In other words, so much for traditional, Republican, balanced-budget, fiscal conservatism. Instead, according to Stockman – and he’s absolutely right about this, of course – today’s GOP has subscribed to an approach that involves “little more than money printing and deficit finance – vulgar Keynesianism robed in the ideological vestments of the prosperous classes.”  And that, in Stockman’s view, has both “made a mockery of traditional party ideals” and “led to the serial financial bubbles and Wall Street depredations that have crippled our economy.”

I strongly urge that you read the entire article, including Stockman’s appeal to Republicans that “the old approach – balanced budgets, sound money and financial discipline – is needed more than ever.”  It’s a refreshing and important reminder that today’s Republican Party wasn’t always the crazy hybrid that we see today: theocrats, anti-science and anti-reason “know nothings” like Ken Kook-inelli, foreign policy super-hawks like Dick Cheney and Newt Gingrich, supporters of enormous corporate welfare (to whatever their favorite industry happens to be – oil, agriculture, etc.), and supply-side/la-la “Laffer” land loonies on budget matters (translation: spend and borrow, cut taxes for the rich, launch wars that aren’t paid for, repeat until we all go bankrupt).

Along with the takeover of the Republican Party by  Jerry Falwell’s “Moral Majority” theocrats, it was the adoption of Laffer-able “supply-side economics” (so much for balancing the budget!) by the Reagan Administration that led me straight out of the Republican Party (yes, I was a “Teenage Republican” in the late 1970s in Connecticut, went to a rally with Ronald Reagan and campaigned for Gerald Ford) and into my first voter for president in 1980 – for independent John Anderson. Since 1980, I’ve waited and waited for the old, sane Republican Party of Dwight Eisenhower, Gerald Ford, John Chafee, Nelson Rockefeller, Jacob Javits, John Heinz, William Cohen, Prescott Bush, Mac Mathias, Lowell Weicker, and many others – to return. Sadly, it never has. Not only that, it’s actually moved further and further off the deep-end right, in which they actually have top officeholders and party leaders who flirt with secession; who call BP’s $20 billion escrow fund a “shakedown” (and even “un-American”); who are outright, unabashed, anti-Muslim bigots; and who launch “witch hunts” against scientists because they don’t “believe” in it.
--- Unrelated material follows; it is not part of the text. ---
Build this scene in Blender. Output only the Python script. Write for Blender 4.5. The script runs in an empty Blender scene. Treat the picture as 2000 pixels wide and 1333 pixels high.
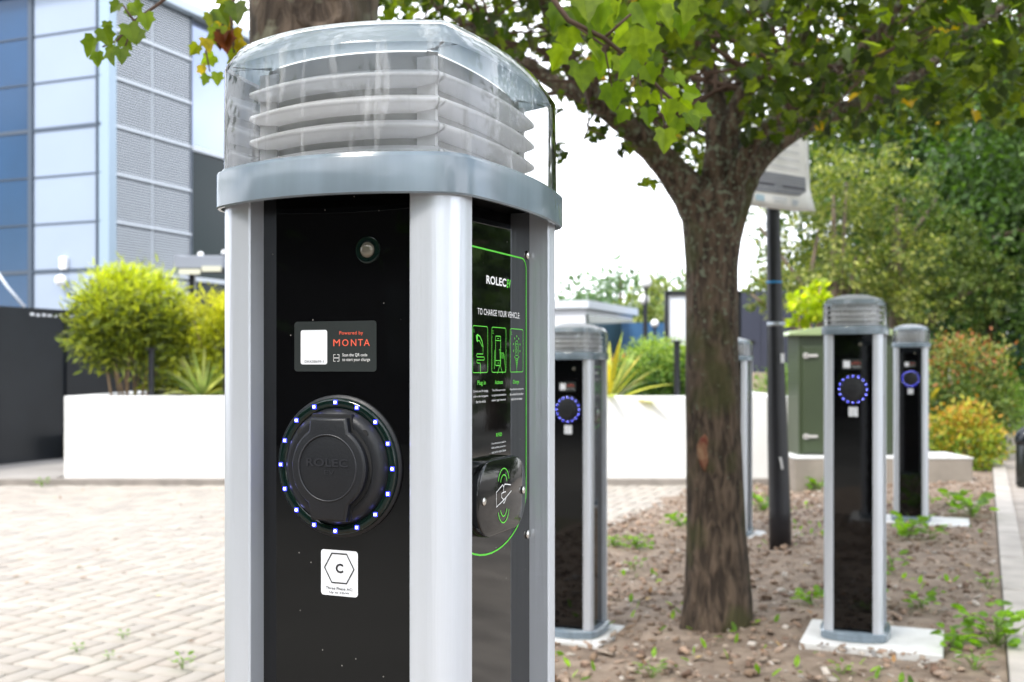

Enough of this lunacy. It’s time for sane Republicans to speak out and to take their party back from the crazies. This morning, one of those sane Republicans – former Reagan Administration OMB Director David Stockman – did so on taxes and the budget, and he should be commended for it. Now, we need more Republicans to do the on other issues, foreign and domestic; to boot out the Sarah Palins and Newt Gingriches from their party; and to restore the GOP to what those letters stand for – “Grand Old Party.” Right now, it’s far from “Grand;” “neo” has taken over from “old;” and it’s not much of a party, unless you’re a multi-millionaire or a Fortune 500 corporation, perhaps.